Auch für die, die eine Lehrstelle gefunden haben, verbessern sich die Bedingungen nur »im Schneckentempo«. Für jeden Fünften ist die Lehre ohnehin nicht sein Wunschberuf, noch einmal 40 Prozent hatten gleich von Beginn an mehrere Branchen im Auge. Insgesamt bewerten heute fast 80 Prozent der Jugendlichen die fachliche Qualität ihrer Ausbildung mit »gut« oder »sehr gut« - der einzige Wert, der sich in den letzten Jahren konstant verbessert hat. Immer noch hat dagegen ein Viertel aller Lehrlinge keinen Ausbildungsplan in seinem Betrieb.

Für fast ein Drittel gehört es zum Arbeitsalltag, Privatbriefe vom Chef zur Post zu tragen oder dessen Auto zu waschen - obwohl ausbildungsferne Tätigkeiten in der Lehre nicht erlaubt sind. Ein Viertel muss regelmäßig Überstunden leisten, immerhin drei Prozent weniger als im Vorjahr. Aber noch zu viel: »Die Extrastunden werden oft nicht abgegolten«, sagt Christin Richter. Problematisch auch: Manche Ausbilder lassen ihre Lehrlinge unrechtmäßig die Stunden nacharbeiten, die sie an der Berufsschule verbringen. Eine junge Frau kam so auf 200 zusätzliche Arbeitsstunden im Jahr, erzählt die DGB-Sekretärin.
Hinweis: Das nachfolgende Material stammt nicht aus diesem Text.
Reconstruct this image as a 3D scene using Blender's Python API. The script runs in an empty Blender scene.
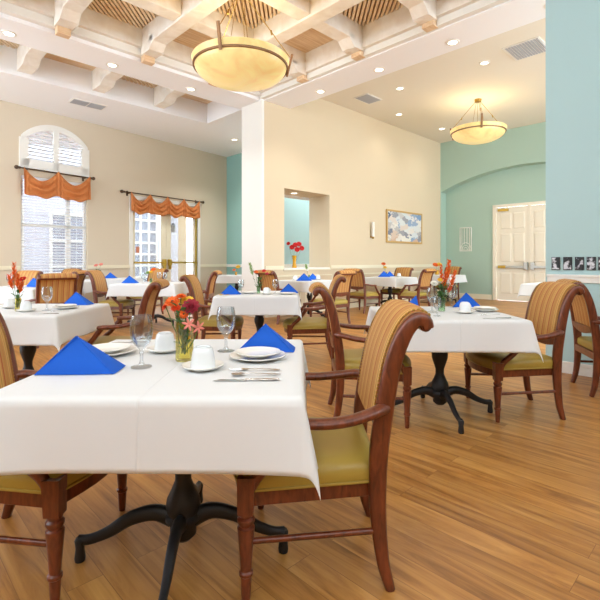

Und das, obwohl das Einkommen für Azubis bereits auf niedrigem Level stagniert: 2013 lag das Durchschnittsgehalt im ersten Lehrjahr mit 546 Euro im Monat sogar noch zwei Euro unter dem vom Vorjahr. 40 Prozent der Lehrlinge erhalten unter 500 Euro monatlich. »Netto haben die meisten um die 300 Euro in der Tasche«, erklärt Richter. Viele arbeiten deshalb zusätzlich abends in Minijobs oder bedienen am Wochenende in Bars und an Tankstellen.

Dass so viele Jugendliche trotz Fachkräftemangel nicht unterkommen, liegt laut DGB auch an den Arbeitgebern selbst. »Viele meinen, sie bekommen gleich fertige Azubis vor die Tür gefahren«, sagt die DGB-Vorsitzende in Berlin-Brandenburg, Doro Zinke. Zeit und Geld - beides muss ein Ausbilder aufbringen, vor beidem schreckten Betriebe zurück. Nachwuchs brauchen sie irgendwann trotzdem. Ein Dilemma: »Das wird auf die Unternehmen furchtbar zurückschlagen«, ist die DGB-Chefin sicher. Vor allem Frauen in Männerberufen hätten oft schlechte Karten: »Da heißt es, wir können uns die zusätzliche Toi-lette oder Sozialraum nicht leisten.«

Viele Bewerber berichteten auch, in Bewerbungsverfahren werde zu stark auf die Schulnoten und Abschlüsse geschaut. »Wir haben in Berlin immer noch die Vorstellung, dass ein Bäckerlehrling Abitur haben muss.« Die Ausbildungsbetriebe seien bisher verwöhnt gewesen - heute entschieden sich junge Menschen mit Hochschulreife aber viel häufiger für eine akademische Laufbahn.

»Oft spielen Arbeitgeber die Karte der Ausbildungsunreife aus«, berichtet Zinke weiter. Die Jugendlichen seien demnach zu unmotiviert, zu schlecht ausgebildet, brächten nur mangelndes Grundwissen mit. Eine »blöde Ausrede«, die nicht mit der Erfahrung des DGB übereinstimmt: »Ich kann nicht begreifen, wie viele pfiffige junge Leute abgewiesen werden.« Oft erzählten Jugendliche davon, wie schlecht sie schon bei der Bewerbung behandelt würden. Gleichzeitig werde von Azubis immer mehr abverlangt: »Nach drei, vier Monaten wollen die Betriebe schon volle Fachkräfte in ihnen haben.« Dabei vergäßen sie, was die Lehrjahre auch sind: Nämlich »eine Zeit der persönlichen und fachlichen Bildung«, in der auch Fehler erlaubt sind.